Taylor picks up the story: “All of a sudden, we stopped being in one another’s orbit for the first time since we were kids…we were coming apart at the seams.”

When the curtain lifted a little however, Local Natives collectively found a common new energy and purpose: “Time Will Wait For No One is about us finding our way back to each other, restarting the process as new people.”

Recorded at half-a-dozen studios in their home city of LA with producer John Congleton (St. Vincent, Spoon, Clairo), most of their sound’s common threads have been retained: the mellifluous instrumentation is more background than foreground, whilst the focus remains on the trio of voices harmonizing on material that glides.

There were some new inventions in terms of method, however.
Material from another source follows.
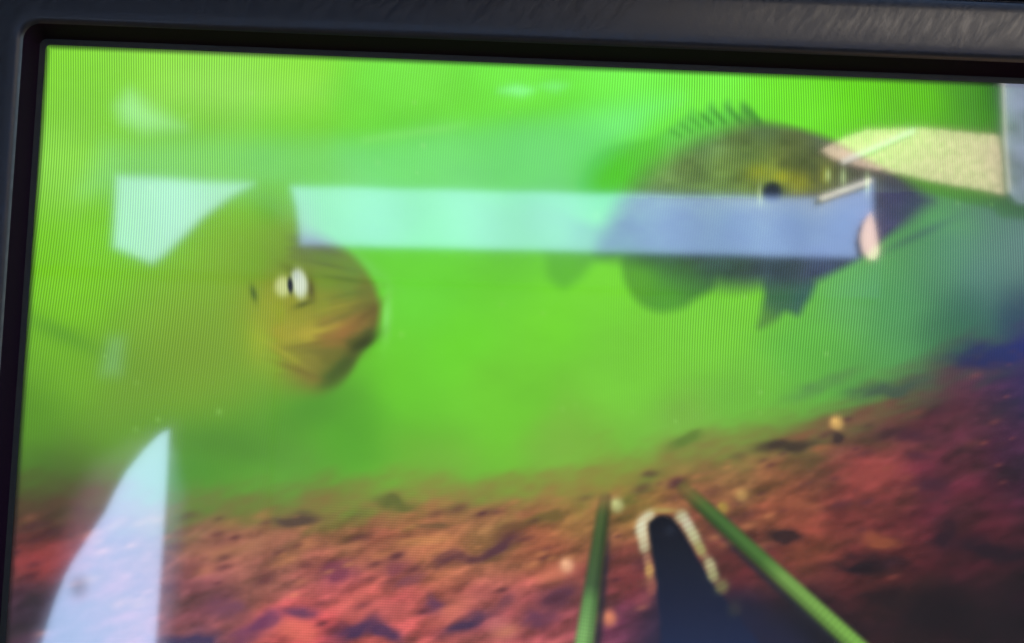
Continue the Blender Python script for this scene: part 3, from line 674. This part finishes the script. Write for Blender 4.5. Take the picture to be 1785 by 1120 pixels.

The titular opener was partially recorded outside in an Echo Park backyard with helicopters buzzing, a naked guitar weaving beneath the three vocalists in close harmony as they sung around a lone microphone.



The effect is surprisingly old school, a nostalgic sounding throwback which Hahn sums up with: “It’s a symbol of the album itself…about everything we’ve gone through apart and as brothers.”

Fraternity is a central theme: the airy closer Paradise for instance is a somber reflection of times when the only people you can rely on are those in closest proximity. With a lonely sounding piano motif and yearning strings, by its finale its disposition has swung back towards a bruised, shared kind of hope.

This, even Local Natives acknowledge though, is something of an outlier. Largely the band are happy to let the listener build their own mood; tracks like Empty Mansions, Just Before The Morning and Ava lodge in the same unassuming space as Parcels or Balthazar, rocking the boat ever so gently without making demands.

Those who prefer lean forward music should take an abridged trip. This short cut should feature the immaculate pop of Desert Snow and later Hourglass, the latter a ballad that pokes through some of the easygoing veneer, roughing the edges up enough to give the very real feelings the band are trying to express some depth.

The final request stop is NYE, a climb up in tempo in an attempt to depict the warmth and nerves of one time ending and another about to begin; it’s a rare moment in which Local Natives sound truly animated after having faced their natural ties being stretched to breaking point.

“This band is my family,” Ewing says in conclusion, “the art and music are just the cherry on top.”

Time Will Wait For No One is a truism nobody can ignore, but the vitality that revelation should bring surfaces too rarely here.